Scientists from the University of Stuttgart built their three-lens camera using a new 3D printing technique. They say their new approach offers sub-micrometer accuracy that makes it possible to 3D print optical lens systems with two or more lenses for the first time. Their resulting multi-lens system opens up the possibility of correcting for aberration (where a lens cannot bring all wavelengths of color to the same focal plane), which could enable higher image quality from smaller devices.
Here's how they did it. Using a femtosecond laser, where the pulse durations were shorter than 100 femtoseconds (a femtosecond is one quadrillionth of a second), they blasted a light-sensitive material resting on a glass substrate. Two photons are absorbed by the material, which exposes it and crosslinks polymers within. Unexposed material is then washed away with a solvent, leaving behind the hardened, crosslinked polymer used to form the optical element.

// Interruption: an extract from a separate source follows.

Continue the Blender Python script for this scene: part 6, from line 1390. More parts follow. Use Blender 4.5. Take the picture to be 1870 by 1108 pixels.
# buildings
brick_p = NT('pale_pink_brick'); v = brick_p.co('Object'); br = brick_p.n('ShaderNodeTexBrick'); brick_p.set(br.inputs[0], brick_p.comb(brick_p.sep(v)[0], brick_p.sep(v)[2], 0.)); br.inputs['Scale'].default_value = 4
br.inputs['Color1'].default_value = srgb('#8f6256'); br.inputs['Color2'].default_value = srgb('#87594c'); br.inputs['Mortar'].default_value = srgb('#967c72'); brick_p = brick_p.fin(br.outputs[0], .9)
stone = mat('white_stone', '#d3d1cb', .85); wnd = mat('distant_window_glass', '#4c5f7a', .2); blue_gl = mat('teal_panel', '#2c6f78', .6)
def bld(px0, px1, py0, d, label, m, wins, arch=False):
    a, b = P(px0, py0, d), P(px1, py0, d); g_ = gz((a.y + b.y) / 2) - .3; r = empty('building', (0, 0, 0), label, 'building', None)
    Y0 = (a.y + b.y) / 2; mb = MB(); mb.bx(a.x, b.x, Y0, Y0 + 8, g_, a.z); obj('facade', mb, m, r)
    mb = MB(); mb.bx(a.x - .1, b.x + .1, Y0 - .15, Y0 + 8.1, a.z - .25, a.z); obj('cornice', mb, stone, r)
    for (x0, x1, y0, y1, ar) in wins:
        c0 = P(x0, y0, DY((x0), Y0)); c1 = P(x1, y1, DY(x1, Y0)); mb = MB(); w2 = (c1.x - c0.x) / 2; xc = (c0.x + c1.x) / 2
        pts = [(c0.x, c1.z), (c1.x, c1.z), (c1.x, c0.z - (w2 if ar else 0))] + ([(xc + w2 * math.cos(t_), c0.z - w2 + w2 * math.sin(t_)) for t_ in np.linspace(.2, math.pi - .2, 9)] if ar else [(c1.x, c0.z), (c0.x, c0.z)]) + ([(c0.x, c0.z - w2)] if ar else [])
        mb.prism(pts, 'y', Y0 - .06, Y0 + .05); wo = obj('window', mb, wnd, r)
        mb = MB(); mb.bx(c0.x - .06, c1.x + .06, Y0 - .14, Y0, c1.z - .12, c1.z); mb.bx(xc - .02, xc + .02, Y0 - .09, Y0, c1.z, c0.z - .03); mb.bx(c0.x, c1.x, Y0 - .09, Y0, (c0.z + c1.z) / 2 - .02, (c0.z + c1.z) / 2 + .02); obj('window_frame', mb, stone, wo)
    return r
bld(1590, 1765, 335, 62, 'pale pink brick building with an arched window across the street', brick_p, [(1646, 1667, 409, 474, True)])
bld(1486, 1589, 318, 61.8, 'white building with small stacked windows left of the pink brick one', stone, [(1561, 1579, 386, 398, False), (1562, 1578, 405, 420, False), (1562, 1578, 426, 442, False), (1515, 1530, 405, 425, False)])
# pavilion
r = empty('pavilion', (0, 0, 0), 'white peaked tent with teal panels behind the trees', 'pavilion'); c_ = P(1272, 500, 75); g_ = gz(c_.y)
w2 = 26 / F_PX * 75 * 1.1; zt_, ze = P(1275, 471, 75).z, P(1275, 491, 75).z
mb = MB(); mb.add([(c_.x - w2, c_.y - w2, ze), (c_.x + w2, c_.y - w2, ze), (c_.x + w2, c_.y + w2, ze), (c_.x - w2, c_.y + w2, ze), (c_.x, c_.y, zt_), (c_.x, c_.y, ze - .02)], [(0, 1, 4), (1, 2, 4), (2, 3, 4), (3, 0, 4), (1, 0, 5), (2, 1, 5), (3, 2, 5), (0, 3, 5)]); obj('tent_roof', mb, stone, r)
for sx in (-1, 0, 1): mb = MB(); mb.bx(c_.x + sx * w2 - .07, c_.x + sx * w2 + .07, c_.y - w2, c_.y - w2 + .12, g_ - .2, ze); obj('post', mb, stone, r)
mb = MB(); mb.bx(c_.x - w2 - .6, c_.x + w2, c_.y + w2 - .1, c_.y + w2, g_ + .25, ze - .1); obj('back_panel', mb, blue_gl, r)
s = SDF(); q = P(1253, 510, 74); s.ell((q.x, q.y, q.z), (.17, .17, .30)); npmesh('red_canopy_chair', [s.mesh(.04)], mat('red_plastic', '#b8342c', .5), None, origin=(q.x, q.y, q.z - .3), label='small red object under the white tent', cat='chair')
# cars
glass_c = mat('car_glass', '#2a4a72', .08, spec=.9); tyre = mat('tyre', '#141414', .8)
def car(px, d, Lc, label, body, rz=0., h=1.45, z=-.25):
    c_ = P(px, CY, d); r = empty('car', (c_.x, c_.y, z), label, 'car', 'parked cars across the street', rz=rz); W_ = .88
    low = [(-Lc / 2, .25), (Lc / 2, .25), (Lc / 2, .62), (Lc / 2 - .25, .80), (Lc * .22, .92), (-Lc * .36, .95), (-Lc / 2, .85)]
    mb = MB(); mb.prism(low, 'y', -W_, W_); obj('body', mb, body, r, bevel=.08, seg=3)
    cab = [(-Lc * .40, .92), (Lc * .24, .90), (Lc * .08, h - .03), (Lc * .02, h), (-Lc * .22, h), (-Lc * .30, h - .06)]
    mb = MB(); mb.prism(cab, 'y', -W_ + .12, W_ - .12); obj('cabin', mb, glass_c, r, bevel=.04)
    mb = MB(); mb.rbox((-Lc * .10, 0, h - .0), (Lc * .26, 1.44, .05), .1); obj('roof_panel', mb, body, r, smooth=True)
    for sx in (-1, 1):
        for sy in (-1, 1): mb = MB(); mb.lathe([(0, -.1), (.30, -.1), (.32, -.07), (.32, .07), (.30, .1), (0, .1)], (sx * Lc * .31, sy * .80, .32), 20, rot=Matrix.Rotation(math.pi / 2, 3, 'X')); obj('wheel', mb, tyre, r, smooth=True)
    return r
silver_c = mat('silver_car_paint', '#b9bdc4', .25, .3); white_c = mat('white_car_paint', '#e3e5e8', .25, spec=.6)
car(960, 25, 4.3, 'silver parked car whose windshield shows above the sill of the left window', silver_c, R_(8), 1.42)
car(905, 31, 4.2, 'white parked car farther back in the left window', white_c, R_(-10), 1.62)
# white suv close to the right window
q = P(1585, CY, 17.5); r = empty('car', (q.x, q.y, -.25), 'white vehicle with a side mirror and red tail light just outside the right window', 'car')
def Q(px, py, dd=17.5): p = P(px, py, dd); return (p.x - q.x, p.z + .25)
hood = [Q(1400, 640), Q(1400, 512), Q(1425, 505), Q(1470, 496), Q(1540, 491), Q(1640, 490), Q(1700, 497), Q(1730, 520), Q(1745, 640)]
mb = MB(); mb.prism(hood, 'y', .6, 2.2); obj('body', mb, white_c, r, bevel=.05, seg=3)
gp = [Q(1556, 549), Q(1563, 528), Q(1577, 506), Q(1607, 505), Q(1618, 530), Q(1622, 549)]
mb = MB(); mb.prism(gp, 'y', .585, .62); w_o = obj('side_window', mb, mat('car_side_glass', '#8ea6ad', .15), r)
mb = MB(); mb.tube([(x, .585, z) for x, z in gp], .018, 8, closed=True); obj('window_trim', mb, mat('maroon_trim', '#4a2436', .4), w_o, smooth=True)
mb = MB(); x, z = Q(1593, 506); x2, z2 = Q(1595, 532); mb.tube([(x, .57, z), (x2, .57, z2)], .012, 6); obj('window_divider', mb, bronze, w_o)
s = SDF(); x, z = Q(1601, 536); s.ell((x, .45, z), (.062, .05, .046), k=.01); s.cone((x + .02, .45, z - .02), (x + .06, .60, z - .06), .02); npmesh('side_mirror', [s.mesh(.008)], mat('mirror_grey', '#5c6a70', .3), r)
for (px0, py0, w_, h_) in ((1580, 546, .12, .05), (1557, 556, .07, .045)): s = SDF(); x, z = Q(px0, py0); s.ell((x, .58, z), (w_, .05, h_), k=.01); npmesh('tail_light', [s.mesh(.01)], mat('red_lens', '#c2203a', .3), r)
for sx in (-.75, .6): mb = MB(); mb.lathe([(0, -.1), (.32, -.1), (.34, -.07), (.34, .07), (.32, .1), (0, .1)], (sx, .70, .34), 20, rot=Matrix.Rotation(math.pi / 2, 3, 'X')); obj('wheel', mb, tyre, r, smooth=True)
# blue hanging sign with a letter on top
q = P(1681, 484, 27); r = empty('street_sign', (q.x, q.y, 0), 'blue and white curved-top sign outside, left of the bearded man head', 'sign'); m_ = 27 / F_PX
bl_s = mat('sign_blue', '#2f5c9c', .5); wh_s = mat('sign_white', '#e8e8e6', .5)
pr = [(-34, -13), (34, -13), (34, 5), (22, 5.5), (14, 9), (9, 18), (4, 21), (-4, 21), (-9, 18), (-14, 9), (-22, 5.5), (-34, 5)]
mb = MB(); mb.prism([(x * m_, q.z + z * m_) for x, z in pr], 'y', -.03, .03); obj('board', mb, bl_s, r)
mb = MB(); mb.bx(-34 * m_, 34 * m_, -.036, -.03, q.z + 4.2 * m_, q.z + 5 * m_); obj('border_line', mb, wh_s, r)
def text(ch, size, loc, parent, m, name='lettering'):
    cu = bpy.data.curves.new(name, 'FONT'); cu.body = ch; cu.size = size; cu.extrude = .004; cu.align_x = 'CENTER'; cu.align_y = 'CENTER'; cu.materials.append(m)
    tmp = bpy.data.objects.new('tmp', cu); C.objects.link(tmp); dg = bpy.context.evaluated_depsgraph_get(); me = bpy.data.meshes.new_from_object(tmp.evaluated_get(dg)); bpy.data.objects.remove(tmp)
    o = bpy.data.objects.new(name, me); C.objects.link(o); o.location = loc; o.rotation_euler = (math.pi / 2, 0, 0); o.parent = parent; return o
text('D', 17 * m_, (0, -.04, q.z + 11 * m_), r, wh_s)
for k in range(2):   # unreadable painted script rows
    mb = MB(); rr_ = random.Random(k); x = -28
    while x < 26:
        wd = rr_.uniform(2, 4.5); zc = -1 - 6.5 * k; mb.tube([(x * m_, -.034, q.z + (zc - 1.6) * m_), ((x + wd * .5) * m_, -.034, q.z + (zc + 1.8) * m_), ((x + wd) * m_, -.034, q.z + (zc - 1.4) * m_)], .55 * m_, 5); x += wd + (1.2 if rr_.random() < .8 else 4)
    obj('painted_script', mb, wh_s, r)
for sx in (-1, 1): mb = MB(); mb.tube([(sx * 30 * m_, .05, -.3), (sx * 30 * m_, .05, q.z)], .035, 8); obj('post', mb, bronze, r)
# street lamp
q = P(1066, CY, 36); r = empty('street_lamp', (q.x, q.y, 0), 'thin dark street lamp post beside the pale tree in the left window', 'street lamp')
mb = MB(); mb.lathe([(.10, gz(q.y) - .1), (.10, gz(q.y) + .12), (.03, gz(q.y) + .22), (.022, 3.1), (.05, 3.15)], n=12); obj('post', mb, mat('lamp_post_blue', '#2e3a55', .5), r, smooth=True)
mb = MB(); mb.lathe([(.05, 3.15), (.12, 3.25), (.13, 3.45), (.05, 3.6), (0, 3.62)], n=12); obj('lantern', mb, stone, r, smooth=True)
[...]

The team used this approach to print imaging components for optical microscopes with a diameter and height of 125 micrometers, and then attached them to the end of a 5.6-ft (1.7-m) optical fiber the width of two human hairs. The camera on the end of this small endoscope is capable of focusing on images from a distance of 3 mm (0.12 in). The team says the entire imaging system fits comfortably inside a standard syringe needle, which raises the possibility of delivering it to directly to organs, and even the brain.
To demonstrate wider applications of the lens, the researchers also printed it onto a CMOS image chip to create a tiny sensor. They say that the manufacturing method is rapid and the approach could translate to camera drones no bigger than bees, along with smaller sensors for autonomous cars, robots, the human body and of course, smartphones.
"The time from the idea, the optics design, a CAD model, to the finished, 3D-printed micro-objectives is going to be less than a day," says Professor Harald Giessen, from the University of Stuttgart's 4th Physics Institute. "We are going to open potentials just like computer-aided design and computer-integrated manufacturing did in mechanical engineering a few years ago."
The research was published in the journal Nature Photonics.